In 1852 a man named John Surratt built a two-story clapboard house in the Maryland countryside about ten miles from Washington, D.C. Soon it served as a tavern, polling place, post of fice and home for the Surratt family, and the area became known as Surrattsville. After Surratt died in 1862, his widow Mary leased the building and moved to Washington, where she opened a boardinghouse. It was there, in 1865, that John Wilkes Booth plotted the assassination of Abraham Lincoln. One of Booth’s associates, John Lloyd, turned state’s evidence and implicated Mrs. Surratt in the conspiracy.
Though Lloyd had been drunk during the critical conversation with Mrs. Surratt, an overzealous military court accepted his testimony. The widow—whose last words to a priest were “Father, I am innocent”—was hanged in July 1865 along with three alleged members of Booth’s cabal. The U.S. Government, meanwhile, had changed the name of Surrattsville to Robeystown; today, it is known as Clinton, Md.
But the citizens of the area were sure that one of their own had been wronged.
They continued to give their schools the Surrattsville name, and they kept a close eye on the Surratt house.

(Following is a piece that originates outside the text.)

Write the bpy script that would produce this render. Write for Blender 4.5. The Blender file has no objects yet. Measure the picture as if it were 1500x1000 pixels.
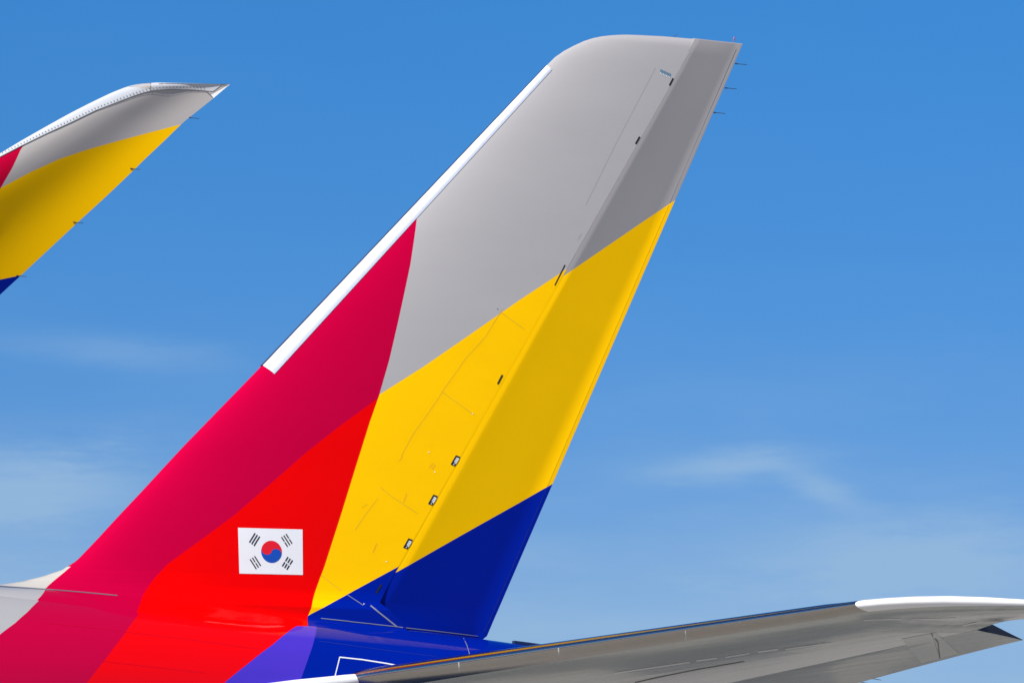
import bpy, bmesh, math, random
from mathutils import Vector, Matrix
from mathutils.bvhtree import BVHTree

random.seed(7)
scene = bpy.context.scene
C = scene.collection

# ------------------------------------------------------------------ camera
AZ, DIST, CAM_Z, PITCH = math.radians(24.0), 76.0, 2.0, math.radians(7.6)
FOCAL = 7068.0                                   # focal length in pixels of a 1500 px wide picture
CAM = Vector((-DIST * math.sin(AZ), -DIST * math.cos(AZ), CAM_Z))
FWD = Vector((math.sin(AZ) * math.cos(PITCH), math.cos(AZ) * math.cos(PITCH), math.sin(PITCH)))
RGT = Vector((math.cos(AZ), -math.sin(AZ), 0.0))
UPV = RGT.cross(FWD)
cam_data = bpy.data.cameras.new('camera')
cam = bpy.data.objects.new('camera', cam_data)
C.objects.link(cam)
cam_data.sensor_width = 36.0
cam_data.lens = 36.0 * FOCAL / 1500.0
cam_data.clip_start = 0.5
cam_data.clip_end = 20000.0
cam.matrix_world = Matrix(((RGT.x, UPV.x, -FWD.x, CAM.x), (RGT.y, UPV.y, -FWD.y, CAM.y),
                           (RGT.z, UPV.z, -FWD.z, CAM.z), (0, 0, 0, 1)))
scene.camera = cam

# ------------------------------------------------------------------ sun, sky, exposure
SUN_EL, SUN_AZ = math.radians(38.0), math.radians(235.0)     # azimuth clockwise from +Y
sun_dir = Vector((math.sin(SUN_AZ) * math.cos(SUN_EL), math.cos(SUN_AZ) * math.cos(SUN_EL), math.sin(SUN_EL)))
sun_data = bpy.data.lights.new('sun', 'SUN')
sun_data.energy = 5.0
sun_data.angle = math.radians(0.53)
sun_data.color = (1.0, 0.955, 0.89)
sun = bpy.data.objects.new('sun', sun_data)
C.objects.link(sun)
sun.rotation_euler = sun_dir.to_track_quat('Z', 'Y').to_euler()

world = bpy.data.worlds.new('World')
scene.world = world
world.use_nodes = True


class NT:
    """small helper for writing node graphs"""
    def __init__(self, tree):
        self.t = tree

    def node(self, kind, **kw):
        n = self.t.nodes.new(kind)
        for k, v in kw.items():
            setattr(n, k, v)
        return n

    def put(self, sock, v):
        if isinstance(v, bpy.types.NodeSocket):
            self.t.links.new(v, sock)
        else:
            sock.default_value = v

    def math(self, op, a, b=0.0, c=None, clamp=False):
        n = self.node('ShaderNodeMath', operation=op, use_clamp=clamp)
        self.put(n.inputs[0], a)
        self.put(n.inputs[1], b)
        if c is not None:
            self.put(n.inputs[2], c)
        return n.outputs[0]

    def mix(self, fac, a, b):
        n = self.node('ShaderNodeMix', data_type='RGBA')
        self.put(n.inputs[0], fac)
        self.put(n.inputs[6], a if isinstance(a, bpy.types.NodeSocket) else (*a, 1.0))
        self.put(n.inputs[7], b if isinstance(b, bpy.types.NodeSocket) else (*b, 1.0))
        return n.outputs[2]

    def noise(self, vec, scale, detail=3.0, rough=0.55, dim='3D'):
        n = self.node('ShaderNodeTexNoise', noise_dimensions=dim)
        self.put(n.inputs['Vector'], vec)
        n.inputs['Scale'].default_value = scale
        n.inputs['Detail'].default_value = detail
        n.inputs['Roughness'].default_value = rough
        return n.outputs[0]

    def mapping(self, vec, scale=(1, 1, 1), rot=(0, 0, 0), loc=(0, 0, 0)):
        n = self.node('ShaderNodeMapping')
        self.put(n.inputs[0], vec)
        n.inputs['Scale'].default_value = scale
        n.inputs['Rotation'].default_value = rot
        n.inputs['Location'].default_value = loc
        return n.outputs[0]

    def smooth(self, v, a, b, o0=0.0, o1=1.0):
        n = self.node('ShaderNodeMapRange', interpolation_type='SMOOTHSTEP')
        self.put(n.inputs[0], v)
        n.inputs[1].default_value, n.inputs[2].default_value = a, b
        n.inputs[3].default_value, n.inputs[4].default_value = o0, o1
        return n.outputs[0]

    def curve(self, v, pts):
        """piecewise linear function through (input, output) pairs"""
        pts = sorted(pts)
        keep = [pts[0]]
        for p in pts[1:]:
            if p[0] - keep[-1][0] > 0.012:
                keep.append(p)
        pts = keep

        def beyond(p, q, ext):          # carries the end segments on in a straight line
            return (q[0] + ext, q[1] + (q[1] - p[1]) / (q[0] - p[0]) * ext)
        if len(pts) > 1:
            pts = [beyond(pts[1], pts[0], -0.9)] + pts + [beyond(pts[-2], pts[-1], 0.9)]
        a0, a1 = pts[0][0], pts[-1][0]
        bs = [p[1] for p in pts]
        b0, b1 = min(bs), max(bs)
        if b1 - b0 < 1e-6:
            b1 = b0 + 1e-3
        fac = self.math('DIVIDE', self.math('SUBTRACT', v, a0), a1 - a0)
        r = self.node('ShaderNodeValToRGB')
        r.color_ramp.interpolation = 'LINEAR'
        els = r.color_ramp.elements
        while len(els) < len(pts):
            els.new(0.5)
        for e, (a, b) in zip(els, pts):
            e.position = (a - a0) / (a1 - a0)
            g = (b - b0) / (b1 - b0)
            e.color = (g, g, g, 1)
        self.put(r.inputs[0], fac)
        return self.math('MULTIPLY_ADD', r.outputs[0], b1 - b0, b0)


w = NT(world.node_tree)
sky = w.node('ShaderNodeTexSky', sky_type='NISHITA', sun_disc=False)
sky.sun_elevation, sky.sun_rotation = SUN_EL, SUN_AZ
sky.altitude, sky.air_density, sky.dust_density, sky.ozone_density = 2000.0, 1.0, 0.0, 6.0
hsv = w.node('ShaderNodeHueSaturation')
hsv.inputs['Saturation'].default_value = 1.27
hsv.inputs['Value'].default_value = 0.985
hsv.inputs['Hue'].default_value = 0.5025
geo = w.node('ShaderNodeTexCoord')
sep = w.node('ShaderNodeSeparateXYZ')
w.put(sep.inputs[0], geo.outputs['Generated'])
# near the horizon the air brightens less than a clean sky would: look the colour up a little higher
z2 = w.math('MULTIPLY', sep.outputs[2], sep.outputs[2])
zlow = w.math('SQRT', w.math('MULTIPLY_ADD', z2, 0.3, 0.028))
zz = w.math('MAXIMUM', sep.outputs[2], zlow)
up = w.node('ShaderNodeCombineXYZ')
w.put(up.inputs[0], sep.outputs[0])
w.put(up.inputs[1], sep.outputs[1])
w.put(up.inputs[2], zz)
nv = w.node('ShaderNodeVectorMath', operation='NORMALIZE')
w.put(nv.inputs[0], up.outputs[0])
w.put(sky.inputs[0], nv.outputs[0])
w.put(hsv.inputs['Color'], sky.outputs[0])
az = w.math('ARCTAN2', sep.outputs[0], sep.outputs[1])           # radians clockwise from +Y
el = w.math('ARCSINE', sep.outputs[2])
comb = w.node('ShaderNodeCombineXYZ')
w.put(comb.inputs[0], az)
w.put(comb.inputs[1], el)
deg = math.radians(1.0)


def cloud(nx, ny, rot, scale, lo, hi, loc=(0, 0, 0), detail=5.0):
    v = w.mapping(comb.outputs[0], (nx, ny, 1), (0, 0, rot), loc)
    return w.smooth(w.noise(v, scale, detail, 0.55), lo, hi)


# thin cirrus streaks over the whole lower sky, thicker towards the horizon
veil = cloud(9, 38, 0.02, 1.6, 0.40, 0.75, (3.1, 1.7, 0))
veil = w.math('MULTIPLY', veil, w.smooth(el, 3.2 * deg, 9.0 * deg, 1.0, 0.04))
low = w.math('MULTIPLY', w.math('EXPONENT', w.math('DIVIDE', w.math('SUBTRACT', 5.2 * deg, el), 1.9 * deg)), 0.47)
low = w.math('MINIMUM', low, 0.78)


def wisp(a, e, sa, se, tilt, amount):
    """one faint soft edged cirrus bank at azimuth a, elevation e (degrees)"""
    da = w.math('SUBTRACT', az, a * deg)
    de = w.math('SUBTRACT', w.math('SUBTRACT', el, e * deg), w.math('MULTIPLY', da, tilt))
    n = w.noise(w.mapping(comb.outputs[0], (34, 170, 1), (0, 0, 0.1)), 1.3, 9.0, 0.66)
    n = w.math('SUBTRACT', n, 0.5)
    de = w.math('MULTIPLY_ADD', n, se * deg * 1.9, de)
    da = w.math('MULTIPLY_ADD', n, sa * deg * 1.2, da)
    q = w.math('ADD', w.math('POWER', w.math('ABSOLUTE', w.math('DIVIDE', da, sa * deg)), 2.0),
               w.math('POWER', w.math('ABSOLUTE', w.math('DIVIDE', de, se * deg)), 2.0))
    return w.math('MULTIPLY', w.math('EXPONENT', w.math('MULTIPLY', q, -1.0)), amount)


total = w.math('ADD', w.math('MULTIPLY', veil, 0.22), low)
for args in ((18.2, 5.85, 1.5, 0.45, 0.05, 0.55), (19.3, 7.45, 1.3, 0.18, -0.06, 0.22), (26.6, 6.12, 1.0, 0.17, 0.10, 0.45),
             (27.7, 5.85, 0.5, 0.17, -0.35, 0.35), (28.7, 5.0, 2.0, 0.5, 0.02, 0.35), (17.0, 4.6, 2.0, 0.5, 0.0, 0.2)):
    total = w.math('ADD', total, wisp(*args))
total = w.math('MINIMUM', total, 0.86)
skycol = w.mix(total, hsv.outputs[0], (3.05, 4.75, 6.85))
bg = world.node_tree.nodes['Background']
w.put(bg.inputs[0], skycol)
bg.inputs[1].default_value = 0.0745

vs = scene.view_settings
vs.view_transform, vs.look, vs.exposure, vs.gamma = 'Standard', 'None', 0.50, 1.0
vs.use_curve_mapping = False

# ------------------------------------------------------------------ helpers


def ray(px, py):
    return (FWD * FOCAL + RGT * (px - 750.0) - UPV * (py - 500.0)).normalized()


def seen(p):
    d = p - CAM
    return 750 + FOCAL * d.dot(RGT) / d.dot(FWD), 500 - FOCAL * d.dot(UPV) / d.dot(FWD)


def on_plane(px, py, n=(0, 1, 0), p0=(0, 0, 0)):
    """the point of a real plane in the place that is seen at a spot of the photograph"""
    d, n, p0 = ray(px, py), Vector(n), Vector(p0)
    return CAM + d * (n.dot(p0 - CAM) / n.dot(d))


def lerp(pts, v):
    if v <= pts[0][0]:
        a, b = pts[0], pts[1]
    elif v >= pts[-1][0]:
        a, b = pts[-2], pts[-1]
    else:
        for a, b in zip(pts, pts[1:]):
            if a[0] <= v <= b[0]:
                break
    return a[1] + (b[1] - a[1]) * (v - a[0]) / (b[0] - a[0])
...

In 1965 its last private owner donated it to the Maryland-National Capital Park and Planning Commission. A group of local citizens raised money for its restoration, and last week it was formally dedicated as a historical monument. Boy Scouts directed traffic while an honor guard from nearby Andrews Air Force Base presented colors. Said Restoration Committee Chairman Thomas S. Gwynn Jr. to the 700 onlookers, including 30-odd Surratt descendants who attended the affair: “To remove this blot, this blemish, this cloud from the name of one of our local residents, is why we are here today.”